On the other hand, if your car isn’t doing the job and buying it won’t stop you from serving the Lord then that is different.  (Obviously there are a lot of other considerations but hopefully the point is made).  Perhaps a better example would be food.  We are to be content with enough food to live on but three times a day I begin to covet, lust maybe, for it.  Overall I am content with the food I have.  It is not my portion to eat as the rich do and that is ok with me but I am not content if I do not have that portion allotted to me.

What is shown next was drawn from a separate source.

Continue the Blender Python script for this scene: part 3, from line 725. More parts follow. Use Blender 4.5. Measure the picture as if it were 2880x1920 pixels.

The point is that desire doesn’t mean that we aren’t content in the Lord but our desires need to constantly be examined in light of scripture and as a measure of our love and contentment of Christ.  1 John 3:3 says, “And everyone who thus hopes in him purifies himself as he is pure.”  Sin causes a certain amount of discontentment in this life that can only be alleviated in our glorified state.  To be perfectly contented in this life would mean that we are contented with our sinfulness to some degree.

When Paul said that he had learned to be content in every situation that didn’t mean that he didn’t have unrealized goals and desires but every desire had the glory of Christ as its basis.  Certainly hope, coveting and contentment have a place in our lives but like everything else, meditation on the Word of God gives us direction.